Notable figures such as Bertrand Russell, Eugene Debs, Rosa Luxemburg, and Karl Liebknecht were, like Zola, sentenced to prison. Debs was punished with particular severity—a ten-year prison term for raising questions about President Wilson’s “war for democracy and human rights.” Wilson refused him amnesty after the war ended, though President Harding finally relented. Some dissidents, such as Thorstein Veblen, were chastised but treated less harshly; Veblen was fired from his position in the Food Administration after preparing a report showing that the shortage of farm labor could be overcome by ending Wilson’s brutal persecution of unions, specifically the Industrial Workers of the World. Randolph Bourne was dropped by the progressive journals after criticizing the “league of benevolently imperialistic nations” and their exalted endeavors.

As a result, two categories of intellectuals emerged. The ridiculous eccentrics are termed “value-oriented intellectuals,” who pose “a challenge to democratic government which is, potentially at least, as serious as those posed in the past by aristocratic cliques, fascist movements, and communist parties.” Among other misdeeds, these dangerous creatures “devote themselves to the derogation of leadership, the challenging of authority,” and even confront the institutions responsible for “the indoctrination of the young.” This was in contrast to the include the “technocratic and policy-oriented intellectuals,” responsible and serious thinkers who devote themselves to the constructive work of shaping policy within established institutions, and to ensuring that indoctrination of the young proceeds on course.

Unfortunately, most institutions of higher learning employ and perpetuate professors and instructors of the latter variety - those individuals who use their positions as a means to promote complicity and uncritical thinking - much like what George Carlin, John Taylor Gatto, Charlotte Iserbyt or Ivan Illich lambasted concerning mass public education.

From my experience, working the system is rudimentary, you can excel by going along, completing assignments in automatic fashion, doing what is expected in order to achieve the desired result but not the effect.

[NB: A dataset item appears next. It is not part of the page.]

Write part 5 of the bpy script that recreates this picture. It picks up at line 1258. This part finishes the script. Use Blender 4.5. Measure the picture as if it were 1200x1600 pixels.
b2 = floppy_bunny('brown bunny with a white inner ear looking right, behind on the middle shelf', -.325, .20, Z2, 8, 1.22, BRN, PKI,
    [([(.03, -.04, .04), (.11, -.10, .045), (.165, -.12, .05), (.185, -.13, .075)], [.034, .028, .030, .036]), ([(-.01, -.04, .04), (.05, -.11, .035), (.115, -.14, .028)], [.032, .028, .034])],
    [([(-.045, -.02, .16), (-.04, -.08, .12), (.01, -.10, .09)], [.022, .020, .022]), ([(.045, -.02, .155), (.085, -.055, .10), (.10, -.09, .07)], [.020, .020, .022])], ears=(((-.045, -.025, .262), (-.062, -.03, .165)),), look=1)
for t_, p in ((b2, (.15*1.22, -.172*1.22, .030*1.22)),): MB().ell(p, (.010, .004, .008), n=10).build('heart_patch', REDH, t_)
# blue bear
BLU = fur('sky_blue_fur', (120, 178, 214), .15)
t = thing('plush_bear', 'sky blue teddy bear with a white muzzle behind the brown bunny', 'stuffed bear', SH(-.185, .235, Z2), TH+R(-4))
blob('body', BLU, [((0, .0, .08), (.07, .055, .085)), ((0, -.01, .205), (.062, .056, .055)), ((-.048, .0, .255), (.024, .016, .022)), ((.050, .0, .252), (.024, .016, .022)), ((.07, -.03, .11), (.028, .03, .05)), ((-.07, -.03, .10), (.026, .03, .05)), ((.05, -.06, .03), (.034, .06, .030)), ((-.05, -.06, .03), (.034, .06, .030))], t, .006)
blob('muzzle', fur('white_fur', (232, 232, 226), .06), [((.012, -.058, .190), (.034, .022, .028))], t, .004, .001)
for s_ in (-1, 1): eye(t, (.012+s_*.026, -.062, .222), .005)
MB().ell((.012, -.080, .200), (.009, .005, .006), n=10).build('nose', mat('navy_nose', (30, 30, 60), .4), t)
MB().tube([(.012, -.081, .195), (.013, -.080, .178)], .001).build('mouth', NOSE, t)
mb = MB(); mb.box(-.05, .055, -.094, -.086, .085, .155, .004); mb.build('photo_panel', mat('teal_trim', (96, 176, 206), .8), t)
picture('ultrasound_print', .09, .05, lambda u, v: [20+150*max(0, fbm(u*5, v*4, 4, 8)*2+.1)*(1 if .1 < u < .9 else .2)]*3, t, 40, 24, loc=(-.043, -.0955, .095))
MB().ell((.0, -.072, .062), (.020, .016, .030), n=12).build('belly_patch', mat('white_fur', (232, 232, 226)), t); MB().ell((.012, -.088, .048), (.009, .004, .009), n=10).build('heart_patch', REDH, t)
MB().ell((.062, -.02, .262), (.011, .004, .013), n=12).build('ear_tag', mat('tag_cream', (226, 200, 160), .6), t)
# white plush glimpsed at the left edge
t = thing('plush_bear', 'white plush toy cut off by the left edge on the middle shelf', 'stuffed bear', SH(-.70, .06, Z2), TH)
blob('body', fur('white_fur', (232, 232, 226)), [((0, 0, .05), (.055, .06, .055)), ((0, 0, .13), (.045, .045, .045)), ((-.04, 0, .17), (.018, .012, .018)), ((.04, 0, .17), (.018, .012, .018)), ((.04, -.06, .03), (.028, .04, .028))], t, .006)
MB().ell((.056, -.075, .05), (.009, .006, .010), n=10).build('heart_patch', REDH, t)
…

You can remain a critical thinking individual except that your mode of expression within organized academia is temporarily curtailed by the system. The only other option which has historically been a viable choice was to drop out and remain disillusioned or to try to exist in a world that values complicity, passive acceptance to authority in all forms and worship of collective idiocy which is perpetuated by mass media. Panem et circenses indeed.